Bear Garden

glb_rooftop_garden
Shown in the photo above is Craig Howard hard at work tending The Great Lost Bear‘s new rooftop vegetable garden. Howard has beans, tomatoes, tomatillos, shallots, onions, cucumbers, zucchini, and a variety of peppers as well as lemongrass, and mint under cultivation—all destined for use in the GLB’s kitchen. If the rooftop concept works out, the hope is to expand it in the coming year.

Reception Report

Portland Fodder was part of kitchen crew that cooked for the wedding reception recently held at Grace, and he has published a report on the food at the event:

Passed items included Truffled Grilled Cheese, Gougeres, Chicken Confit Tartlet, Braised Duck Tacos, Oysters with Blood Orange Mignonette, Fried Clams with Chorizo Mayonnaise and several other finger foods. Also a carving, crudite, dipping and chef manned pasta station were setup throughout the dining room for guests to choose from. The flavors and aromas acheived were amazing! The flavor of the chicken confit was hands down the best chicken I have ever had!

Public Market House Expansion

The Public Market House on Monument Square is moving ahead with plans to expand to the second floor with space for 4-5 new shops and an eating area, according to an article in today’s Press Herald.

[Kris] Horton said the expansion will include a second floor and four or five new shops – averaging 380 square feet of space each – as well as new public restrooms and eating areas looking out over the square.

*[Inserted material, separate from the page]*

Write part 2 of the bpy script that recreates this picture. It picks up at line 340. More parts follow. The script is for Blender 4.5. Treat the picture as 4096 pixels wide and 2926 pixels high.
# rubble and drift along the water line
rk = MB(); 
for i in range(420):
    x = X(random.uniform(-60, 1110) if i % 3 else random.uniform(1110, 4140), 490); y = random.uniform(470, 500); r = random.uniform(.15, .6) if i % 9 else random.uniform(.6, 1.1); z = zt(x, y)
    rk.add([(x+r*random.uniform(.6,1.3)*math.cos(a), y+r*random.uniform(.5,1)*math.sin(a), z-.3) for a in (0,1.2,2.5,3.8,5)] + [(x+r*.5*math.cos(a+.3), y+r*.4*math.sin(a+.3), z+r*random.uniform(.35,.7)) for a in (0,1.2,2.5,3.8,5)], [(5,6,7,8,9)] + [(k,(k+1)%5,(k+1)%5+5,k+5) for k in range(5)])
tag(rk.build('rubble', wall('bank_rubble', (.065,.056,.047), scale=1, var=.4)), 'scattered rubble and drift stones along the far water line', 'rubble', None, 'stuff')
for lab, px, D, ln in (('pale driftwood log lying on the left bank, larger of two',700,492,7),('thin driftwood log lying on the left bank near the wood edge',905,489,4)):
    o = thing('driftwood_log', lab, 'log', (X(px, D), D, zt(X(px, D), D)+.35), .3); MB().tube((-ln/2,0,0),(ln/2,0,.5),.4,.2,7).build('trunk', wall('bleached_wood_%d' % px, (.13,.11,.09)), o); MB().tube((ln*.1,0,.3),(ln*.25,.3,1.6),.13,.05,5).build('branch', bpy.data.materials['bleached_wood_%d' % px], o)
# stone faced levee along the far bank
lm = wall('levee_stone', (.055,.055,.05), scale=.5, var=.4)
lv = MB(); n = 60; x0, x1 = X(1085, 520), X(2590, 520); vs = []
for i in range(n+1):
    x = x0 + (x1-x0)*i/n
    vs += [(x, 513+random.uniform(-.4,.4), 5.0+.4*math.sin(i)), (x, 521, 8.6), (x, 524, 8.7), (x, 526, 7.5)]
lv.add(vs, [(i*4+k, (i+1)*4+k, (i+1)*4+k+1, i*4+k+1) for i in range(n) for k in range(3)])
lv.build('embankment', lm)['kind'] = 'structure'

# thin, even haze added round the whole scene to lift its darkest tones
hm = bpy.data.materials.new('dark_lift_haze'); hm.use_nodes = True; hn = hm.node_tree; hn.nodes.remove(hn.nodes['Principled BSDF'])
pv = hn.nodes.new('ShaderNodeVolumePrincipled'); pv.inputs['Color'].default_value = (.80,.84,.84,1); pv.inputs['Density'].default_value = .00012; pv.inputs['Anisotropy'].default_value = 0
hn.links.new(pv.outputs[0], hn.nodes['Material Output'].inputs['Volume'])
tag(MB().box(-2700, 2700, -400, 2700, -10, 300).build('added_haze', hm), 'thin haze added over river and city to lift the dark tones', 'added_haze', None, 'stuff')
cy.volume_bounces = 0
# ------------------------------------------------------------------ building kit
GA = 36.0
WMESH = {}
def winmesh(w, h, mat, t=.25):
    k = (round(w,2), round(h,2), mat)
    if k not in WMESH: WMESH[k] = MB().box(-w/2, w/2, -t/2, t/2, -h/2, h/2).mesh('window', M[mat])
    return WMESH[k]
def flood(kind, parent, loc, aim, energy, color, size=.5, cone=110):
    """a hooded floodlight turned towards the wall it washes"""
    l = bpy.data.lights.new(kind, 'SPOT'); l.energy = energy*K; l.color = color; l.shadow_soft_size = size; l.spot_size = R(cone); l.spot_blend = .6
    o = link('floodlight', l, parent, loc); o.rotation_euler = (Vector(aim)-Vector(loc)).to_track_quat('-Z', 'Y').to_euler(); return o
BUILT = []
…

Horton and her partners are meeting with potential businesses.

Horton said they hope to fill the space with businesses that sell locally grown and produced products.

A butcher, a flower shop, a home-made clothing shop and a soup restaurant have shown interest, she said, and the space will be available by midsummer.

Hill[y]to[wn]p Cookie Review

Hilly Town has published another installment in it’s weekly cookie review series. This week Hilltop Coffee Shop‘s peanut butter and chocolate chip cookie was the focus.

Hilltop’s PBCCC contained a goodly amount of salt, which suits my personal taste, and despite its age the insides were wonderfully soft and chewy. However, the bottom was greasy and the edges ever so slightly sandy, two minor design flaws that I will blame on the peanut butter. And peanut butter, as you know, is delicious, as long as you are not one of those poor people who is allergic.

The Food Switch

The latest edition of The Maine Switch includes articles about Cultivating Community “a Portland-based nonprofit that connects people to the earth, their food and one another through agriculture” and about Grown@Home which provides “weekly maintenance and new plantings throughout the growing season” for your home garden. There’s also an article by Harding Smith about barbecuing and additional piece about local barbecue sauce manufacturers. Especially interesting in this edition is a piece by Avery Yale Kamila as she tries to establish which watering hole is truly Portland’s oldest bar.

Locavore Canola Oil?

The Boston Globe has an article about the canola crop being grown in Maine and pressed into cooking oil by Maine Natural Oils.

Rodney Chamberland has been working straight out plowing and planting over 100 acres of seed potatoes. The farm’s potatoes come first.

Then, Chamberland plants rotation crops. One he’s seeding this spring will turn into 30 acres of flowering yellow canola. The crop not only improves the potatoes he’ll grow on the same land next year, says Chamberland, but its seeds will also be pressed into one of the Northeast’s only regional cooking oils: Maine Natural Oils.

The article also quotes Leslie Oster from Aurora Provisions,

“I am more than all for it,” says Leslie Oster, the general manager of Aurora Provisions and a Slow Food Portland organizer. “Now, if we could just get someone to invest in a full-scale wheat production mill.”